I know you've got stock in Amazon. I buy from them all the time. But if they ceased to exist I would celebrate. They're evil.





b_b  ·  3661 days ago  ·  link  ·  

    I buy from them all the time. But if they ceased to exist I would celebrate. They're evil.

This captures my sentiment exactly. It's almost impossible not to buy from them right now. It's too cheap, too convenient, and the products are too ubiquitous to avoid. A large Barnes and Noble just closed in a highly prosperous, highly foot trafficked part of the Detroit area the other day. Not that BN is any model company, but when they can't even compete anymore, especially in the absence of Borders, you know that retail is fucked...FUCKED. Not just book retail; all retail.

wasoxygen  ·  3660 days ago  ·  link  ·  

    It's too cheap...

You openly disparage Amazon for not spending money to give their employees a better deal.

Yet you buy from them, instead of their many competitors, in part to save money.

PEBKAC.

b_b  ·  3660 days ago  ·  link  ·  

I know. It's fucked up, right? Serious question. Is there, in the libertarian way of thinking, a such thing as prices so low that they're harmful?

wasoxygen  ·  3660 days ago  ·  link  ·  

To my mind, a price is just a piece of information. It is an expression of willingness to trade.
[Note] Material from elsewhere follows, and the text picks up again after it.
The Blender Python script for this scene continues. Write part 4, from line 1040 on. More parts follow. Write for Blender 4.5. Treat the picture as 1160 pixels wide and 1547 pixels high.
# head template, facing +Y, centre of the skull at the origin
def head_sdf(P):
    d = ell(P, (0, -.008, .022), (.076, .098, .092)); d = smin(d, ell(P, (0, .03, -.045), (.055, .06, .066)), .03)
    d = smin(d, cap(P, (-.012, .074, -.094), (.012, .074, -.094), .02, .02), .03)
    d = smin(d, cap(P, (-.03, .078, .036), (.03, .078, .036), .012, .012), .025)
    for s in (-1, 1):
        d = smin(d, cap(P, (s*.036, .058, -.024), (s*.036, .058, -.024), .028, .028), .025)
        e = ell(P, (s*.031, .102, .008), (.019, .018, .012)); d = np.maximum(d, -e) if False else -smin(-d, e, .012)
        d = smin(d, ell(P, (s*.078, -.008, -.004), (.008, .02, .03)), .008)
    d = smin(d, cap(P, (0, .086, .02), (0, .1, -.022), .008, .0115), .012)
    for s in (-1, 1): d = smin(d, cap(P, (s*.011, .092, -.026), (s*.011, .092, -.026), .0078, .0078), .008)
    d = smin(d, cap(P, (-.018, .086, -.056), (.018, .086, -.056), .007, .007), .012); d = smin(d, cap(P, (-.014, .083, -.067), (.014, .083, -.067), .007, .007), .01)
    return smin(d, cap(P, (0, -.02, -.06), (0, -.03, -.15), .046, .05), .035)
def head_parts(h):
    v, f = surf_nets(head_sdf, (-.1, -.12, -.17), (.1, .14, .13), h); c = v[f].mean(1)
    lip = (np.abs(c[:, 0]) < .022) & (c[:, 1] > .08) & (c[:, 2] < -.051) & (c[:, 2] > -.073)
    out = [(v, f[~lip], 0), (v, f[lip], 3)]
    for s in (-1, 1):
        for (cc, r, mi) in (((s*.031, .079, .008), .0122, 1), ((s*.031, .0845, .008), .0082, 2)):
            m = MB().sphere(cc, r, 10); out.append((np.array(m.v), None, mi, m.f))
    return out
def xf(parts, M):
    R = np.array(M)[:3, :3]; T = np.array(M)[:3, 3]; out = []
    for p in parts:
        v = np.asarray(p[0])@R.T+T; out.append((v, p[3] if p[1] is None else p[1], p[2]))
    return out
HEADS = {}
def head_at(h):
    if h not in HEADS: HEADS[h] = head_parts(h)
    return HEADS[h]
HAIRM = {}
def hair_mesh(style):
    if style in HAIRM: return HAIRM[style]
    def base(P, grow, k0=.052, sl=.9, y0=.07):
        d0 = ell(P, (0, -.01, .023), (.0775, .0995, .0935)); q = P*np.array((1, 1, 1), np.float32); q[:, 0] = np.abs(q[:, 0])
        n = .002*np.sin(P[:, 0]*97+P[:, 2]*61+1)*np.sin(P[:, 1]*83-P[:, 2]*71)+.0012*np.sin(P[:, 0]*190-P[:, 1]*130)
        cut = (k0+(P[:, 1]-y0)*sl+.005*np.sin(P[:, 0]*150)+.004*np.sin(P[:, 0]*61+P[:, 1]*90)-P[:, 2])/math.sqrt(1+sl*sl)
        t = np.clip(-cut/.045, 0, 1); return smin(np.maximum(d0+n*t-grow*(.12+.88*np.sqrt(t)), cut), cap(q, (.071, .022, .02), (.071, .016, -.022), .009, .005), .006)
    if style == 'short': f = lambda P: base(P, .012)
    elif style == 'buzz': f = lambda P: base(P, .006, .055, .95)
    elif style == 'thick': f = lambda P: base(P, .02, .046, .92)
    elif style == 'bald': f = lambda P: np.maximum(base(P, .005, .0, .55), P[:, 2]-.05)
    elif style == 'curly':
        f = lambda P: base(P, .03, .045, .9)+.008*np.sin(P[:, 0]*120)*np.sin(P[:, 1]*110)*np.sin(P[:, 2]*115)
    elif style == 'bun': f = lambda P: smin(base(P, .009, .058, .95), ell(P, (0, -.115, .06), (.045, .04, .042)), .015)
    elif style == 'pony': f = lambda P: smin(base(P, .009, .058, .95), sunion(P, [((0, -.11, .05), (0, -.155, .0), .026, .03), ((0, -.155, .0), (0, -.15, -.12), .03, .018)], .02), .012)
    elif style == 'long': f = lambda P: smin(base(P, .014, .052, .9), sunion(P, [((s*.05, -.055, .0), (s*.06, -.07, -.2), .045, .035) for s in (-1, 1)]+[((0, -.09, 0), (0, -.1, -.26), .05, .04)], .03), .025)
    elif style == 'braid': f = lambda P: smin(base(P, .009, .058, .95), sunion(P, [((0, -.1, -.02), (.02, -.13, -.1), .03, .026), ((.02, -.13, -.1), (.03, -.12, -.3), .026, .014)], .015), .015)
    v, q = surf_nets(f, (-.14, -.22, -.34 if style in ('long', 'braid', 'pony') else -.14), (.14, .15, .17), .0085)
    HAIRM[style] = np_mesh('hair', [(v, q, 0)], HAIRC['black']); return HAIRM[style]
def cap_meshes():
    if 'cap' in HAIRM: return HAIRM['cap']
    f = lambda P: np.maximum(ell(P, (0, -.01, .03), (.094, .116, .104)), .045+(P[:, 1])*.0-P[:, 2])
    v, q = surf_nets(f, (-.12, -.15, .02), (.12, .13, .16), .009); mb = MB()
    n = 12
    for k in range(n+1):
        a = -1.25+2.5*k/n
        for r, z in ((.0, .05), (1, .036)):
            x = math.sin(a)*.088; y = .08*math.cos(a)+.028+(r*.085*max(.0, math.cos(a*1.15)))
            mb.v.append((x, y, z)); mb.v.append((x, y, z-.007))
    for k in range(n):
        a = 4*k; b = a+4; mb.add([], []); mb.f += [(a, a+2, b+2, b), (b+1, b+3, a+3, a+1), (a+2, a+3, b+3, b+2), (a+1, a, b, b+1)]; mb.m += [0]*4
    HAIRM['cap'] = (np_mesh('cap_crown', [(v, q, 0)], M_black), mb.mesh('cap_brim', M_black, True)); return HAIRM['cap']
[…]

When voluntary trade happens, I assume it is because both parties believe they will be better off as a result of the exchange. (They are not always right; people make mistakes, but I also believe that this is part of life, and trying to prevent people from making mistakes can cause more harm than good.)

kleinbl00  ·  3661 days ago  ·  link  ·  

BN tried to buy Ingram back in '98 so that Amazon would be forced to buy from them. The sale was blocked on anti-trust grounds because it would be bad for independent booksellers.
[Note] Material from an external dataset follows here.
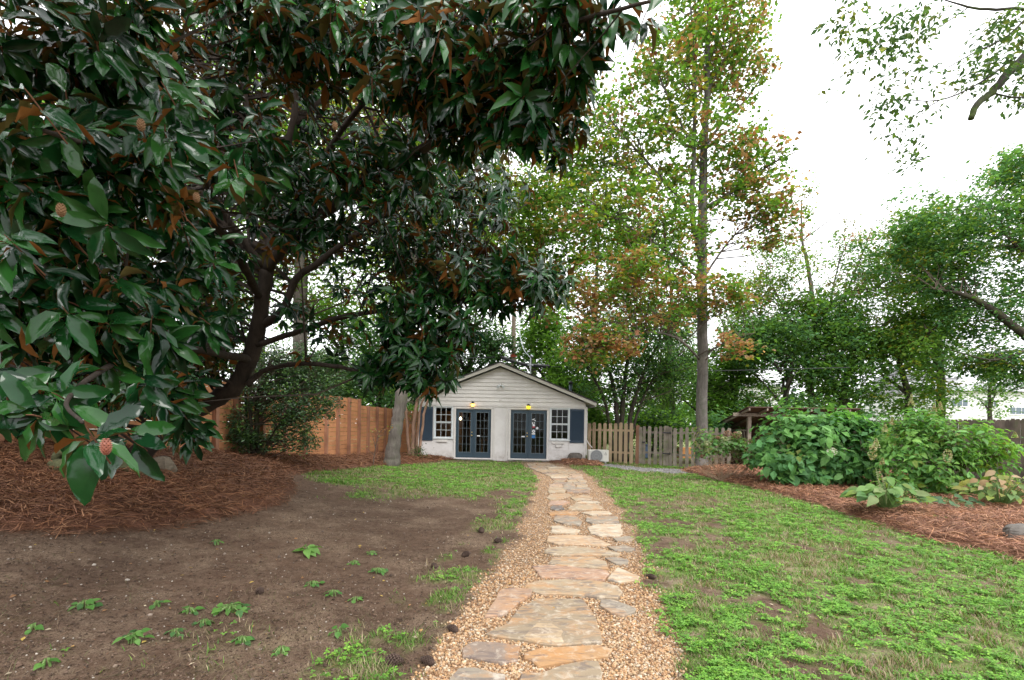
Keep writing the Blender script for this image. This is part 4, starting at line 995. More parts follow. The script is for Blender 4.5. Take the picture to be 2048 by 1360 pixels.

b_b  ·  3661 days ago  ·  link  ·  

Turns out they were able to crush small booksellers as competitors :D And all is right in the world of capitalism.
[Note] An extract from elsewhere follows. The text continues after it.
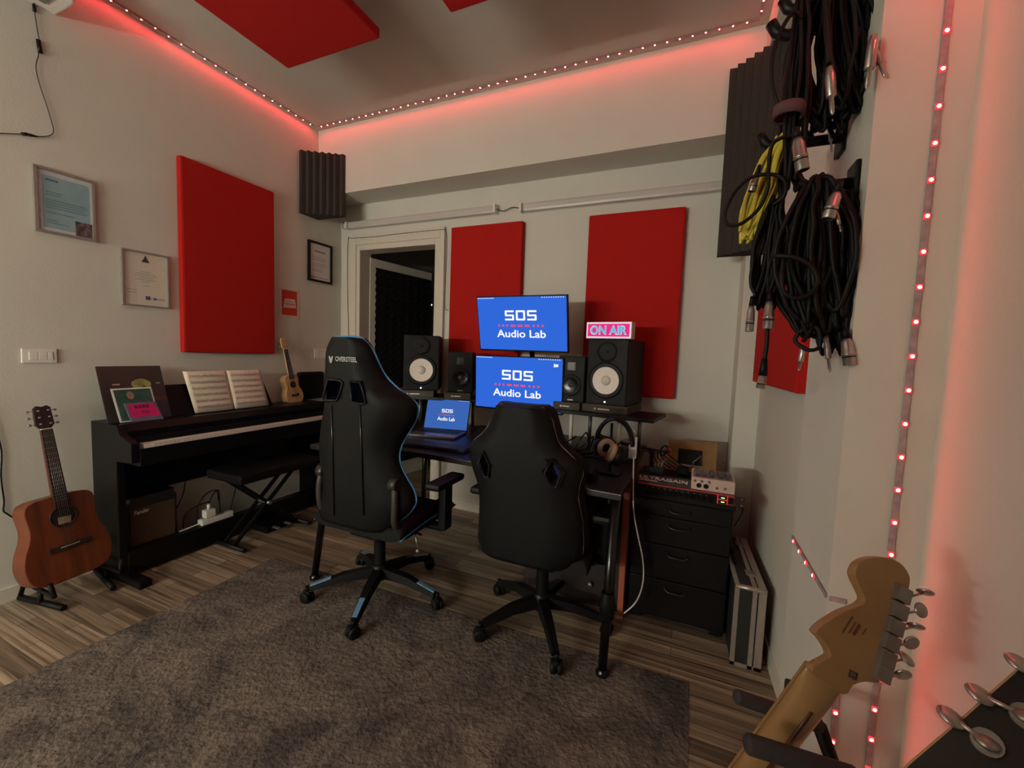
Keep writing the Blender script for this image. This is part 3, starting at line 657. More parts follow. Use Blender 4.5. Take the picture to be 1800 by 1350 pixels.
# rounded black item behind ukulele
mb = MB(); mb.box(-2.985, -2.93, 2.445, 2.70, .851, 1.085, .03); tag(build('padded_case', mb, blackm), 'rounded black padded case standing behind the ukulele on the piano end', 'case')

# amplifier
t = thing('guitar_amplifier', 'small guitar amplifier with brown grille standing under the piano', 'amplifier', (-2.88, 1.35, 0))
mb = MB(); mb.box(-2.985, -2.815, 1.228, 1.478, .012, .415, .008); ab = build('cabinet', mb, mat('amp_black', (26, 22, 22), .5, noise=.2, scale=80), t)
mb = MB(); mb.box(-2.816, -2.809, 1.243, 1.463, .03, .355, .002); gr = build('grille_cloth', mb, mat('amp_grille', (74, 54, 38), .95, noise=.3, scale=300, bump=.4, bscale=900), t)
lettering('nameplate', 'Fender', whitet, gr, V(-2.807, 1.262, .318), (0, 1, .05), (0, .1, 1), .07, .022)
mb = MB(); mb.box(-2.90, -2.86, 1.30, 1.41, .418, .43, .006); build('handle', mb, blackm, t)
for yy in (1.235, 1.471):
    for zz in (.022, .405): mb = MB(); mb.box(-2.822, -2.806, yy-.009, yy+.009, zz-.012, zz+.012, .004); build('corner_guard', mb, steel, t)
# power strip on the rail
t = thing('power_strip', 'white power strip lying on the piano bottom rail', 'power strip', (-2.77, 1.68, .146))
mb = MB(); mb.box(-2.80, -2.752, 1.58, 1.775, .146, .182, .004); build('body', mb, whitep, t)
for i in range(3): mb = MB(); mb.cyl(V(-2.776, 1.61+.05*i, .182), V(-2.776, 1.61+.05*i, .184), .016); build('socket', mb, greyink, t)
mb = MB(); mb.tube(smooth_path([V(-2.775, 1.58, .162), V(-2.775, 1.55, .158), V(-2.78, 1.50, .152), V(-2.785, 1.47, .15)]), .004, 6); build('lead', mb, whitep, t)
mb = MB(); mb.box(-2.80, -2.755, 1.605, 1.665, .185, .235, .005); mb.cyl(V(-2.778, 1.635, .235), V(-2.778, 1.635, .268), .010); tag(build('power_adapter', mb, whitep), 'white plug adapter sitting in the power strip', 'adapter')
for i, (pts, lab) in enumerate([
    ([(326, 845), (322, 868), (312, 890), (306, 905)], 'thin black lead dropping behind the small amplifier'),
    ([(367, 885), (375, 868), (384, 862), (386, 885), (388, 905)], 'black lead looping up from the power strip'),
    ([(322, 928), (325, 905), (345, 890), (367, 882)], 'black lead curving left of the power strip'),
    ([(350, 918), (347, 895), (360, 870), (380, 862), (384, 880)], 'tall black lead loop over the power strip'),
    ([(414, 858), (408, 885), (404, 900)], 'thin dark lead right of the power strip')]):
    mb = MB(); mb.tube(smooth_path([at(a, b, 'x', -2.86+.015*i) for a, b in pts], 6), .0035, 6); tag(build('power_lead', mb, blackm), lab, 'cable')
# piano bench with folding X legs
t = thing('piano_bench', 'black padded piano bench with folding cross legs behind blue piped chair', 'bench', (-2.62, 1.92, 0))
mb = MB(); mb.box(-2.78, -2.44, 1.62, 2.22, .44, .50, .02); build('padded_seat', mb, chairm, t)
for yy in (1.66, 2.14):
    mb = MB(); mb.tube([V(-2.86, yy, .018), V(-2.47, yy, .018)], .014, 8); build('foot_bar', mb, blackm, t)
for s_ in (0, 1):
    for xx in (-2.69, -2.60):
        mb = MB(); y0, y1 = (1.67, 2.13) if s_ else (2.13, 1.67); mb.hexa([V(xx, y0-.014, .02), V(xx+.02, y0-.014, .02), V(xx+.02, y0+.014, .02), V(xx, y0+.014, .02), V(xx, y1-.014, .44), V(xx+.02, y1-.014, .44), V(xx+.02, y1+.014, .44), V(xx, y1+.014, .44)]); build('cross_leg', mb, blackm, t)
mb = MB(); mb.cyl(V(-2.72, 1.90, .23), V(-2.56, 1.90, .23), .012); build('pivot_bolt', mb, chrome, t)
# pedals
t = thing('sustain_pedal', 'small black pedal unit with two metal tips under the piano', 'pedal', (-2.70, 1.98, 0))
mb = MB(); mb.box(-2.74, -2.60, 1.90, 2.10, .0, .045, .01); build('base', mb, blackm, t)
for yy in (1.95, 2.04): mb = MB(); mb.box(-2.60, -2.54, yy-.012, yy+.012, .03, .042, .005); build('pedal_tip', mb, chrome, t)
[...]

insomniasexx  ·  3661 days ago  ·  link  ·  

Have you read The Everything Store? You really should. It'll be a quick read for you. The amount of scumbag shit they pull hovers between maniacal, brilliant and evil. Some of the decisions they made in the early, early days was insane. Taken in the context that they were doing things that no one else had done, the level of innovation and problem-solving is brilliant. The games they played with competitors in the mid-2000s is sickening to read about while being a practical and smart business move.

Added bonus, if you've read Isaacson's Steve Jobs, the similarities between Bezos and Jobs are, at times, uncanny. It's not that weird to see how two hugely successful companies were run by guys who were apathetic assholes. It is weird to see how they squeezed innovation and brilliance out of their teams and employees while being apathetic assholes. It's weird to see these employees talk kindly and with a huge amount of respect about their former bosses.

kleinbl00  ·  3661 days ago  ·  link  ·  

It's been on my list.

We started hearing radio ads for Amazon in Seattle about 1997. It was kind of weird. It was like "it's a bookstore that you can't browse. How's that going to work?" The answer, of course, was cut-throat pricing designed to annihilate all competition.